В феврале 1953 года МИД СССР переслал руководству ВОКСа информацию из советского посольства в Мексике:
«Фрида Кало, жена известного мексиканского прогрессивного художника Диего Риверы, в разговоре с послом в Мексике А. Капустиным сообщила, что Д. Ривера завершает работу над портретом Иосифа Сталина. Фрида Кало хотела бы лично привезти этот портрет в Москву, и просит помочь ей в организации поездки этим летом. Товарищ Капустин отметил, что Фрида Кало является художницей футуристического стиля. Известно, что в 1948 году она послала в адрес ВОКСа свой дар [картину «Раненый стол»]. По данным Капустина, желание художницы Фриды Кало посетить Советский Союз, по-видимому, вызвано необходимостью её осмотра советскими специалистами, поскольку она страдает от серьёзных травм ноги, вызванных автомобильной аварией. Пожалуйста, сообщите о вашем решении по поводу возможности приезда Фриды Кало в Москву».
Из ВОКСа ответили 23 мая: «В приезде художницы не заинтересованы».
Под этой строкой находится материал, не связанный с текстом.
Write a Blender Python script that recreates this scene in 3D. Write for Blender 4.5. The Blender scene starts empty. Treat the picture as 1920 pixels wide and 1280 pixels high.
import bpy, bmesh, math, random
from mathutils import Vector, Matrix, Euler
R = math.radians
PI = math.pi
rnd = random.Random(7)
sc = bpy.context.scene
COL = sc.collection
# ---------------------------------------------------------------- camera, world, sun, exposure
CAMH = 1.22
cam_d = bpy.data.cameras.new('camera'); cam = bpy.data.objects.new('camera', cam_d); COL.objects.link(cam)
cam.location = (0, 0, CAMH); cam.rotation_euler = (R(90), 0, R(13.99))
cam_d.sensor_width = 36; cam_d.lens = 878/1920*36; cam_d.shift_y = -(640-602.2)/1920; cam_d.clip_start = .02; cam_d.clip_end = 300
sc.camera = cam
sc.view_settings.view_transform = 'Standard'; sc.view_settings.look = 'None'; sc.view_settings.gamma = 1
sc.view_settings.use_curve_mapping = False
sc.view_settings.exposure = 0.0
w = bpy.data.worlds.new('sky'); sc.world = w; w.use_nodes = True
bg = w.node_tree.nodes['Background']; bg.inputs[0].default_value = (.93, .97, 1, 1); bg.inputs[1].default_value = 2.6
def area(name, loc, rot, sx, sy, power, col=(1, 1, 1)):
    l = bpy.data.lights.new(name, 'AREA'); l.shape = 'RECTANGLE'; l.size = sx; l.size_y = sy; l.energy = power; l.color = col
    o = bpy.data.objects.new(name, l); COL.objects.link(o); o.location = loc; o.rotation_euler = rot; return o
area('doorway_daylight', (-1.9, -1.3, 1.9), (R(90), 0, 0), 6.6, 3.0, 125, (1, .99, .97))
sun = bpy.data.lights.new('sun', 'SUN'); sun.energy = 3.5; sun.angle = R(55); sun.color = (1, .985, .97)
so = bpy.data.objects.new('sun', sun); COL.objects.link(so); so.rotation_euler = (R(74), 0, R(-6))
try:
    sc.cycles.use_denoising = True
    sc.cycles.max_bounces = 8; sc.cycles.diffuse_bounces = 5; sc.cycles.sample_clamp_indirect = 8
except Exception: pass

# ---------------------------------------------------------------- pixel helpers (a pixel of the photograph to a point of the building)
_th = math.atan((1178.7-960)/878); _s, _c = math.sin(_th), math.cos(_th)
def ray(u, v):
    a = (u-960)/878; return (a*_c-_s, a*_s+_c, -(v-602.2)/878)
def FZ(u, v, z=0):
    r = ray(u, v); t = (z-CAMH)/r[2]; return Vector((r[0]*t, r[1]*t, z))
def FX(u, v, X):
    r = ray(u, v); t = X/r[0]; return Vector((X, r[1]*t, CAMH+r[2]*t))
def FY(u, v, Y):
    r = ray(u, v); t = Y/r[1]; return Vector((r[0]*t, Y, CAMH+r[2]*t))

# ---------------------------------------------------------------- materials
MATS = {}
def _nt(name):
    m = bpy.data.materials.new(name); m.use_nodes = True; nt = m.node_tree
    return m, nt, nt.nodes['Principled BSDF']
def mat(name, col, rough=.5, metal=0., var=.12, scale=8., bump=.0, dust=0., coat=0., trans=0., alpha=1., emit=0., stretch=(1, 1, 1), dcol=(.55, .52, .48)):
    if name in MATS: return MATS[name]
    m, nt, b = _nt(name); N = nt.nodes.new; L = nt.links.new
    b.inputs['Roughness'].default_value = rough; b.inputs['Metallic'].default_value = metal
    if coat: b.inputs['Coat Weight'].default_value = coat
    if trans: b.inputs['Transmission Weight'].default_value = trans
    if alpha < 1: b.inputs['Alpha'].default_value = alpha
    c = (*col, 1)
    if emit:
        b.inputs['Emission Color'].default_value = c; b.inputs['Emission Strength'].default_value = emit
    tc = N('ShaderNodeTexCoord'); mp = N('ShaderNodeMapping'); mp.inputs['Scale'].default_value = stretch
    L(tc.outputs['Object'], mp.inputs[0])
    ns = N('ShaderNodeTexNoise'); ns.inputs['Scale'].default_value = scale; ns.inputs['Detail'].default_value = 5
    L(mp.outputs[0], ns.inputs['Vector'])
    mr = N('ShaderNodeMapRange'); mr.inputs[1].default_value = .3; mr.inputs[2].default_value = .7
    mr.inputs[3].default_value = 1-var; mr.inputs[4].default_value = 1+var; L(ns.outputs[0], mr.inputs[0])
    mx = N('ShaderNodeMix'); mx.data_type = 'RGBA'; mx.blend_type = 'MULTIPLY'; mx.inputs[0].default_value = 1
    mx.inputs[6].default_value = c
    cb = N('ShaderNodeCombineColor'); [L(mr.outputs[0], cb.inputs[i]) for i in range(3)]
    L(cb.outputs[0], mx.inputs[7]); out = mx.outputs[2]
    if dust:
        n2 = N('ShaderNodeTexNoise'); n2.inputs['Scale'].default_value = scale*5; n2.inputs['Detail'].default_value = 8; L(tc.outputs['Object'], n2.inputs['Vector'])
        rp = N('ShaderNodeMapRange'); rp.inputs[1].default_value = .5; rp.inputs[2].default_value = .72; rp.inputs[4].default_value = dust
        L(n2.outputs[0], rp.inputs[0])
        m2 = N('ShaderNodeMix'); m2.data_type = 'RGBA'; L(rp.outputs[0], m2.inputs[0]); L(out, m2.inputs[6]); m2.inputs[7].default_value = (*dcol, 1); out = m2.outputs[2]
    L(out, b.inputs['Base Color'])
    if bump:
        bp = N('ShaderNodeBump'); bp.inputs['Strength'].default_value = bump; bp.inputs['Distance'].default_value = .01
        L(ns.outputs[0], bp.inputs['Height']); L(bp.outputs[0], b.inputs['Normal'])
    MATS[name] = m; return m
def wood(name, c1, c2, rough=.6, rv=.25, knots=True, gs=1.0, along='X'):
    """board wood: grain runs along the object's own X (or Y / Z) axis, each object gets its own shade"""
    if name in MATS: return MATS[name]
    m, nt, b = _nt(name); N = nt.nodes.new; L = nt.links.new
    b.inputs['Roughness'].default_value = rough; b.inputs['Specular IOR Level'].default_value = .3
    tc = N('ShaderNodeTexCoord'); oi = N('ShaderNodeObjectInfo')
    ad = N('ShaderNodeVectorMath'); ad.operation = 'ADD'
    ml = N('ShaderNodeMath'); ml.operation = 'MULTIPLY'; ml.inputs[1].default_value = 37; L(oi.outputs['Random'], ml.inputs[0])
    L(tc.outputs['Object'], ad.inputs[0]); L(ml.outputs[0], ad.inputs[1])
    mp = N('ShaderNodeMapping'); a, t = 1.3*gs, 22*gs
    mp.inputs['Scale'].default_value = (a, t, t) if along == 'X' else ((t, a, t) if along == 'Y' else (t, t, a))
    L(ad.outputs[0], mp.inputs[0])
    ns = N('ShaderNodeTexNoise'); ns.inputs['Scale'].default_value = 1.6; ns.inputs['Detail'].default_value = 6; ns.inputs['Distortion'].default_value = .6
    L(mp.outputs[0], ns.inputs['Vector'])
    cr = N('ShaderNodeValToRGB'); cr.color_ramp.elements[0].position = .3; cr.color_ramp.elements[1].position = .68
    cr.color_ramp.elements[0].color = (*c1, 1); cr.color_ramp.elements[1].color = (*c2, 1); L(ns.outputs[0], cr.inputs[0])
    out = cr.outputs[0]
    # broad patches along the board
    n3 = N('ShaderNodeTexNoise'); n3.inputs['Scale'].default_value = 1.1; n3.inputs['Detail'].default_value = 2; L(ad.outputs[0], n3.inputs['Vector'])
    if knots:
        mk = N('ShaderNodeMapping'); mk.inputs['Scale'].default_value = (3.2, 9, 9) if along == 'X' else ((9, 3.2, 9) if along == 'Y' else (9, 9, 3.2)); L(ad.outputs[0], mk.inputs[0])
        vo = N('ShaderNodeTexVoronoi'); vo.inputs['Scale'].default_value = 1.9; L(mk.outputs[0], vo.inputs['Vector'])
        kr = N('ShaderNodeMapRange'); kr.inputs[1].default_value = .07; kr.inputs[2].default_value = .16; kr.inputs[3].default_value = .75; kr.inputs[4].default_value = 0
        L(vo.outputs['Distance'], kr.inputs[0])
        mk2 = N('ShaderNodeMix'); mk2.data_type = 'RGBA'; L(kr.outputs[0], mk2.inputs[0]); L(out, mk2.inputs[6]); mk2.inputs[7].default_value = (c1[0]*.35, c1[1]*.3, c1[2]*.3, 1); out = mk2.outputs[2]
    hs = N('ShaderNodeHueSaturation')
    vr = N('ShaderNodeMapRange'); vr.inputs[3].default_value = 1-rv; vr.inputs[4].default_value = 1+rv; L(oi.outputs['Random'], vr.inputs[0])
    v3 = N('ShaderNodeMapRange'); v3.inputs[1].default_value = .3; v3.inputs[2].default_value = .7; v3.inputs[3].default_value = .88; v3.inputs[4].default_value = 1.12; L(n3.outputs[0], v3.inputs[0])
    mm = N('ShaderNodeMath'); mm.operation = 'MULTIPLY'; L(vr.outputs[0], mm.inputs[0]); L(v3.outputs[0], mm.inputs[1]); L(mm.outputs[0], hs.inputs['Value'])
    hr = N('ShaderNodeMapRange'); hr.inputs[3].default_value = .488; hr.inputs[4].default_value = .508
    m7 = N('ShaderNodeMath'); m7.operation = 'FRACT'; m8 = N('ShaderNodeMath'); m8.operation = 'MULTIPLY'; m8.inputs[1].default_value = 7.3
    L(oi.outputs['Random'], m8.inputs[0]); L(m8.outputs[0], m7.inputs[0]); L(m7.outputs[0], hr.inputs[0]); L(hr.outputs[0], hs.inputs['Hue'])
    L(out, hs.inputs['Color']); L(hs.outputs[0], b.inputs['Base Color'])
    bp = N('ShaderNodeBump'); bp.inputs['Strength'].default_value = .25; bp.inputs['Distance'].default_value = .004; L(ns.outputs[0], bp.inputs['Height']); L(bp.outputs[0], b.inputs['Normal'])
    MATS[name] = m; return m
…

Уже после смерти Фриды Диего Ривера решил показать её картину «Раненый стол» на выставке в Варшаве и ряде других европейских городов. «В память о жене», – так он объяснил просьбу, обратившись в конце 1954 года к новому советскому послу в Мехико. Возражений у ВОКСа не было, картину отправили в Польшу, где она пользовалась успехом у зрителей. Однако после показа в Варшаве следы картины затерялись. До сих пор её судьба остаётся загадкой. Не исключено, что Ривера, узнав о пренебрежительном отношении московских кураторов к одной из последних и, несомненно, знаковой работе Фриды, решил надолго вывести её из выставочного «оборота». Картина «Раненый стол» была возвращена им в Мексику. Вполне может быть, что её «случайно» обнаружат в каком-нибудь из банковских хранилищ Мехико, как раз к столетнему юбилею со времени создания…
С кубинской сигарой, коктейлем в руке…
О предстоящей загранкомандировке Федор Гаранин узнал от друга-кадровика, встретив его в коридоре Лубянки в середине июня 1943 года: «Строго между нами. Тебя планируют резидентом на Кубу. Других кандидатов нет. Так что готовь чемодан и жену к поездке».
Это известие Гаранин встретил со смешанными чувствами. Война с Гитлером в самом разгаре, ожесточённые бои идут по всей линии фронта, главная сфера деятельности разведки – оккупированная территория СССР и Европа, а его отправляют за тридевять земель на тропический курорт.